The Greek economy has been more than the sick man of Europe; it has been a standing joke. But the discipline imposed by membership of the EU has forced the necessary adjustment and the future is beginning to look brighter.

It can be argued that the Greeks invented good government. (And they were not bad at mathematics, philosophy and drama either.) One need only point to Aristotle’s Ethics or Plato’s Republic and Laws. Perhaps the geography of Greece’s disparate islands and towering mountains, which made the division of the country into city states logical, played a role in this.

Both Plato and Aristotle felt that achieving personal happiness involved being good citizens. This was best achieved when everyone knew one another. Plato believed that the ideal state had just 5,040 citizens. Modern Greece is not often held up as a model of good government, however, even though its population of 11 million is relatively small.

The stock market more than reflects this small scale, trading at 4.1 times earnings – just between Argentina at 3.2 times (11% of GDP) and Russia at 5.9 times (28% of GDP) – with a market capitalization of about 18% of GDP. At the other extreme is the US, with market capitalization of 115% of GDP. I mention this point because in the old days, 20 years ago, we used to view emerging markets as a bargain when they got down to 25% of GDP.

Of course, the European Union and open economies tend to make such rules of thumb less reliable, but it is still true to say that the Greek market is very cheap, despite have risen 28% over the past year. The value is depressed in part by a 10-year bond yielding 10.5%, and the stock market is probably unlikely to rise much more until investors begin sensing a reduction in rates. It is the reverse of the financial repression happening in the US, UK and Japan, where artificially low bond yields force investors into riskier assets.

So how is Greece doing? The Troika of organizations supervising Greece, which includes the IMF, the European Central Bank and the European Commission, is currently conducting a review of the Greek financial support programme, and the country is getting good grades. The preliminary second-quarter GDP data unexpectedly showed positive growth on the first quarter – the first quarterly rise in five quarters – leading the Troika to forecast a 1.3% primary surplus this year with a 1.5% overall budget deficit.

A gruelling diet

I had previously been of the opinion that Greece would not stay in the eurozone. For some reason, though, it has remained, probably because it did not dare leave. Because of this, the fiscal situation has improved dramatically. If you lock someone in a room and feed him only a meagre diet of thin gruel, he is bound to lose weight. Unable to borrow or to print money, the Greek government could not pay salaries or fund deficits without the Troika, so the Troika set the rules of the game. Unit labour costs dropped 13.7% between 2009 and 2012, and government employees were reduced in number by 15% from year-end 2010 to year-end 2012.

The rules worked and the economy has started growing again. Problems abound, however. The good news is that tax revenues are only about 30% of GDP, so more revenues are possible, since many EU countries are closer to 40%. The privatization plan is moving slowly because of political opposition, with the electricity and gas companies, the ports and other entities in line to be sold.

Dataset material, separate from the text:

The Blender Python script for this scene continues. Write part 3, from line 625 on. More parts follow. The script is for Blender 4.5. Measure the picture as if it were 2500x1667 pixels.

Bids are scarce. But privatization is not important for the revenues to be generated by the sales, which are expected to be only about €25 billion over the 10 years ending 2021 compared with an annual government budget of about €80 billion. Rather, the privatizations are expected to increase the efficiency of the Greek economy and reduce financing requirements. Labour costs have become competitive and the tax system has been rationalized. Land, not just buildings, will be subject to property taxes under a new law, which is expected to encourage more efficient land use by raising the cost of leaving it idle.

Greece’s national debt is high at 175% of GDP, but will drop to 120% in 2021, if everything goes as planned. Prime minister Antonis Samaras is optimistic. He recently said: "According to most (experts), we will not need a couple of decades, not a couple of generations, but only six years to get back (to) the pre-crisis levels of our standard of living and GDP." This is good news indeed.

The euro has shown itself to be an effective way to enforce financial discipline on a government. The US, the UK and Japan, to name a few, have been yielding to the temptation to create money, something countries such as Greece and Ireland have not been able to do. This has forced the implementation of reforms that could not otherwise have been made, and these economies have consequently become much more competitive.